Ciertamente, la corrupción es indignante para los mexicanos, sobre todo cuando se exhibe con un cinismo auspiciado por la impunidad. El propio presidente Zedillo se suma a la indignación general, lo que es loable. Pero en la mayoría de nosotros la indignación se acompaña de la impotencia, lo que seguramente nos sume en una ansiedad emparentada con esa náusea a la que se refería ayer con acierto Sergio Aguayo Quezada en estas páginas. En cambio, el Presidente tiene la autoridad y los medios legales para traducir su indignación en acciones efectivas de combate a la corrupción. Al poder no se le consiente la impotencia, porque ésta es la negación de aquél.
En el fenómeno de la corrupción, hay siempre un corruptor y un corrupto. En sentido lato, el comportamiento corrupto se da entre los funcionarios públicos de todo rango en los tres poderes y, en general, en la administración pública, es decir, en aquéllos que pueden ser responsabilizados de actos u omisiones ilícitas como tráfico de influencias, peculado, nepotismo, otorgamiento ilegal de concesiones...Y a menos que la influencia de los cargos se ejerza en el comercio de las posiciones políticas, por ejemplo para la compra de lealtades, los corruptores están fuera del poder público decisional y participan en el fenómeno en calidad de particulares.
Esa categorización de los protagonistas de la corrupción lleva a pensar que entre más extenso y obeso sea el sector público, mayor es el espacio de la corrupción. En lógica simple, algo hay de eso. Pero faltan muchos componentes para integrar la reflexión; por ejemplo, las estructuras sociales y las características del sistema político. La omisión de componentes como los mencionados llevó a los neoliberales a creer (digámoslo así) que con el solo adelgazamiento del Estado se acabaría con las prácticas corruptas. Pero el propio neoliberalismo es una corrupción histórica porque erige al mercado como único mecanismo regulador y genera enormes exclusiones sociales cuya responsabilidad ya no es políticamente reivindicada.
Por lo demás, el adelgazamiento del Estado, independientemente de la opinión que merezca en sí mismo, implica necesariamente una transferencia de recursos e instrumentos, una transición, un proceso de cambio en el régimen propietario. Es lo que se conoce como la privatización. Con ella, el Estado en mudanza abandona todo lo que no sea ortodoxamente indispensable y deja de ser rector y protagonista de la economía (aunque se mantengan los preceptos constitucionales que lo obligan a lo contrario).
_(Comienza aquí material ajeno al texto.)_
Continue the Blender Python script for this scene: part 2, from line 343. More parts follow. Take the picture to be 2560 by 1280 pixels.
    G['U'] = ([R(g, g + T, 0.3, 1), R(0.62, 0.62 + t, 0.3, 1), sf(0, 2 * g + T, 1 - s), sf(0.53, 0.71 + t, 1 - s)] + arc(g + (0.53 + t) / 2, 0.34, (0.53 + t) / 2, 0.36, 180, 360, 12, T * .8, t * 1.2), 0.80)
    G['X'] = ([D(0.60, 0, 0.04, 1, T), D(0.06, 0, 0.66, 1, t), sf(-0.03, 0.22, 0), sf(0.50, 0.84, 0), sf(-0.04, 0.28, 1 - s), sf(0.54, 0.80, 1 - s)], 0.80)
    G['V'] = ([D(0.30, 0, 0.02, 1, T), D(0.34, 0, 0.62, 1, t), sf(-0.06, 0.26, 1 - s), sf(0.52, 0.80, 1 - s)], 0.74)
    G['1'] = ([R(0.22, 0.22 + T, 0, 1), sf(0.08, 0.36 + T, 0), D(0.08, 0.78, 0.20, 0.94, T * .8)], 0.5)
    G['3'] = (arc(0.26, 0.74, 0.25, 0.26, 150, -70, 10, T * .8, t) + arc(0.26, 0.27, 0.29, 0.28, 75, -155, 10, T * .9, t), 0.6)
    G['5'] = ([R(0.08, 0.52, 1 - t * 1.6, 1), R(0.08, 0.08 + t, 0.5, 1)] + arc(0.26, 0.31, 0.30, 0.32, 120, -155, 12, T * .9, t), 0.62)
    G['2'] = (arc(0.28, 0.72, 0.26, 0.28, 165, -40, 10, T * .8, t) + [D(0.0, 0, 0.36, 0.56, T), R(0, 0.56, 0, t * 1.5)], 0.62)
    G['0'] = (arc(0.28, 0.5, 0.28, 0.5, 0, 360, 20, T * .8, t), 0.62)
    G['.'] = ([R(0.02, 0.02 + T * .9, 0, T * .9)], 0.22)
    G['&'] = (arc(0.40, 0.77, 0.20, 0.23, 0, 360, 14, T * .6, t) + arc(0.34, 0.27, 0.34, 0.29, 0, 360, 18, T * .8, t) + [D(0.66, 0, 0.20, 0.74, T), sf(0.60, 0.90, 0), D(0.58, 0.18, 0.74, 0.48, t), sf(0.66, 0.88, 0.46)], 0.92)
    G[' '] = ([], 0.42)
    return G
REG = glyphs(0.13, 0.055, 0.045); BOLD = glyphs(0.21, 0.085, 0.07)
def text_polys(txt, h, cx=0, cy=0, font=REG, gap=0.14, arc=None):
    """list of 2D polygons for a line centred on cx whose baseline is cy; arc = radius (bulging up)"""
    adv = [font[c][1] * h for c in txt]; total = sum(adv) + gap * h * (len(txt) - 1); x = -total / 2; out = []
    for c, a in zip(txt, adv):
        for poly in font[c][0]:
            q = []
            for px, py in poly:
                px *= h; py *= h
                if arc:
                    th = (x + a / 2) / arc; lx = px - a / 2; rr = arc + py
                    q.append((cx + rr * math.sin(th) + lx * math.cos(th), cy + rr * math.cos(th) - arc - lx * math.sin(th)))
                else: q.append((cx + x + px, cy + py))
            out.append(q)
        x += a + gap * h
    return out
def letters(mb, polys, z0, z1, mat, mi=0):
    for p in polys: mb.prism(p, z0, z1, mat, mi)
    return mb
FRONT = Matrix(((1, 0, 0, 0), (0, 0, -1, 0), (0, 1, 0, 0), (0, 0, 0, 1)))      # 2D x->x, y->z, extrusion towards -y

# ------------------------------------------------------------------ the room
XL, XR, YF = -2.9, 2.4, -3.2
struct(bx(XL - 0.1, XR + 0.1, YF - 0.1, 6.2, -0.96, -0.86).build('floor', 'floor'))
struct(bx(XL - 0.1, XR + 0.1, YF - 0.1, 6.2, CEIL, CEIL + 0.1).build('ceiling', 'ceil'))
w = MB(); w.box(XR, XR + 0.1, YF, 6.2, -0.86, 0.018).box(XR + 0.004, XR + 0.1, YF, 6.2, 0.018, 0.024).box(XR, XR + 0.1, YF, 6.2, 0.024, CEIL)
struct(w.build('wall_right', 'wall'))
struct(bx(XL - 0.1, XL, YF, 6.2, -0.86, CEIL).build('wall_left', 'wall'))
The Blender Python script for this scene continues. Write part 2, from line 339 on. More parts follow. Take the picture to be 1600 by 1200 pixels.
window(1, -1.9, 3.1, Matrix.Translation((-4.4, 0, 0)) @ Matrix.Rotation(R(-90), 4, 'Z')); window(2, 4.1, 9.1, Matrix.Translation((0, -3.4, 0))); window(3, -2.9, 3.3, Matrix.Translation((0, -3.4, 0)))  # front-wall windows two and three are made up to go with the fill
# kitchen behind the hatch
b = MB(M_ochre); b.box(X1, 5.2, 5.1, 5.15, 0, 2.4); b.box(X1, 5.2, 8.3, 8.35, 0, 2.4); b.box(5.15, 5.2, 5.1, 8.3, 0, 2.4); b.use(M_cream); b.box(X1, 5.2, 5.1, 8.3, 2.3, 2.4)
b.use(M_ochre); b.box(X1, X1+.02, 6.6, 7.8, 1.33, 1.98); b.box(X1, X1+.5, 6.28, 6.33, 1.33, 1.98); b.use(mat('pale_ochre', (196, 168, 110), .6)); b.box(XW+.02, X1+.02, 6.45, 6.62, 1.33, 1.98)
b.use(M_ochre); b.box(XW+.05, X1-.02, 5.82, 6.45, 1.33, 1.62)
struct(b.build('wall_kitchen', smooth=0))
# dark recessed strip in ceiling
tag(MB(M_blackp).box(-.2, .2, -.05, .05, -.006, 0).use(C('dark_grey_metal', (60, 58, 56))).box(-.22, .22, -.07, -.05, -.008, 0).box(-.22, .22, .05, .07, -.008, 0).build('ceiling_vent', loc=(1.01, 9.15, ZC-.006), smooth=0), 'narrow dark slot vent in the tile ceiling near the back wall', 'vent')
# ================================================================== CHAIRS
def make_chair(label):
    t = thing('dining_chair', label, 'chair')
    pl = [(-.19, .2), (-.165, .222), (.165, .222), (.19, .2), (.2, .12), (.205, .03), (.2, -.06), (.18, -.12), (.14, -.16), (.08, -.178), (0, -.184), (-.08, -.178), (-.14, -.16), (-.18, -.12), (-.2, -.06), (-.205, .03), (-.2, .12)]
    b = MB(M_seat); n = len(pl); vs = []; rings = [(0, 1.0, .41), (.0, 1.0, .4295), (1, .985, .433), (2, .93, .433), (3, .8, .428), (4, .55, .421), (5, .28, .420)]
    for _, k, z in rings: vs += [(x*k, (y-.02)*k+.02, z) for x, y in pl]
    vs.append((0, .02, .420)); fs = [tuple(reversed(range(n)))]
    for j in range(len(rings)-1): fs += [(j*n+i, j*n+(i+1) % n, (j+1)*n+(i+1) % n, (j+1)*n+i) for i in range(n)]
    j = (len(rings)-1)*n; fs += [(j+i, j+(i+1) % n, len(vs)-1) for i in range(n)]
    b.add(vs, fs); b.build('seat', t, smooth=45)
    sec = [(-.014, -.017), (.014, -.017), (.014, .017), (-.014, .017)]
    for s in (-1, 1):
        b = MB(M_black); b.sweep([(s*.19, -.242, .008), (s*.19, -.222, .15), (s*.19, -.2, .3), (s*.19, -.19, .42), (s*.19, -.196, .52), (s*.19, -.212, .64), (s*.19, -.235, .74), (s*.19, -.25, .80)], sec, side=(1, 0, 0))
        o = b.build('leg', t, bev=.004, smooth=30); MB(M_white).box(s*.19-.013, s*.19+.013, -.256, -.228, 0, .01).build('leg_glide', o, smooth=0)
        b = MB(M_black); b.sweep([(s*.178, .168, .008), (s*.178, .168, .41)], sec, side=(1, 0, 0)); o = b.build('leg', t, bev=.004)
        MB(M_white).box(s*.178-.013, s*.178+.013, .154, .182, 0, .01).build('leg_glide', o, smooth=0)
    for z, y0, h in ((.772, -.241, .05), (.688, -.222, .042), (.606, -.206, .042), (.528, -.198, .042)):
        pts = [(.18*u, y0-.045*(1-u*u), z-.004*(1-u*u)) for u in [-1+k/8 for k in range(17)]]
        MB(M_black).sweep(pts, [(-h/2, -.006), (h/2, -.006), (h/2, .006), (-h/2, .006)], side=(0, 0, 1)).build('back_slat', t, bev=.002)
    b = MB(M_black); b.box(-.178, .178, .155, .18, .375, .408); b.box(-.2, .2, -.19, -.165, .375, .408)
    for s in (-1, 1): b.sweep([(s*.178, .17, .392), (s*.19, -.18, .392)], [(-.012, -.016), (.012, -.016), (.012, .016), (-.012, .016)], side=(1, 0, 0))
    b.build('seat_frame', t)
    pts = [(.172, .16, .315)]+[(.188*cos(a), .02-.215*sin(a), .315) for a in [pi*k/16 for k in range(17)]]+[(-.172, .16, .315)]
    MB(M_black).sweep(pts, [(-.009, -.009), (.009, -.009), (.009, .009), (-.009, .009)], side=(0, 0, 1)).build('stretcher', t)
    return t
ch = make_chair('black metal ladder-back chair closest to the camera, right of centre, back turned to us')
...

Pero en la transición el Estado encarna en gobierno, y el gobierno en funcionarios, enfrentados éstos a un vasto universo de posibilidades de enriquecimiento ilícito, a la oportunidad única de decidir qué se vende, de qué modo, a cómo y a quién. Seguramente, ni los compradores ni los vendedores circunstanciales desaprovecharon la ocasión, y el proceso privatizador ha venido dándose integralmente bajo sospecha de una inmensurable corrupción, al punto de que las excepciones, si las hay, tienen que ser probadas. En ese proceso de acumulación salvaje han surgido fortunas colosales en manos de personajes que en muchos casos no podrían acreditar ni su origen ni su formación legales. Y se han improvisado y confundido los políticos empresarios con los empresarios políticos. Si al turbio proceso privatizador añadimos las emanaciones del narcotráfico y los asesinatos políticos, tenemos entonces que la corrupción generalizada está carcomiendo aceleradamente las bases del sistema político mismo.
Así que el problema de la corrupción es más grave y profundo que el show de dos empresas televisoras, excepto si sus mutuas imputaciones sirven como el hilo de la madeja para llegar a tantos otros beneficiarios de la corrupción, revisar todo el sistema de concesiones y ventas que se enmarcan en el proceso privatizador y acabar con la impunidad. Algunos dicen que es mejor el silencio: están buscando una nueva estabilidad fundada en la mentira y el delito impune, una estabilidad que no incluye ni los más modestos estándares normativos, para no hablar ya de un régimen de derecho, y que deja al margen a los millones de mexicanos indignados por lo que están viendo en las élites y que aceptarían, si acaso, la vieja y ahora humilde corrupción funcional expresada en la mordida.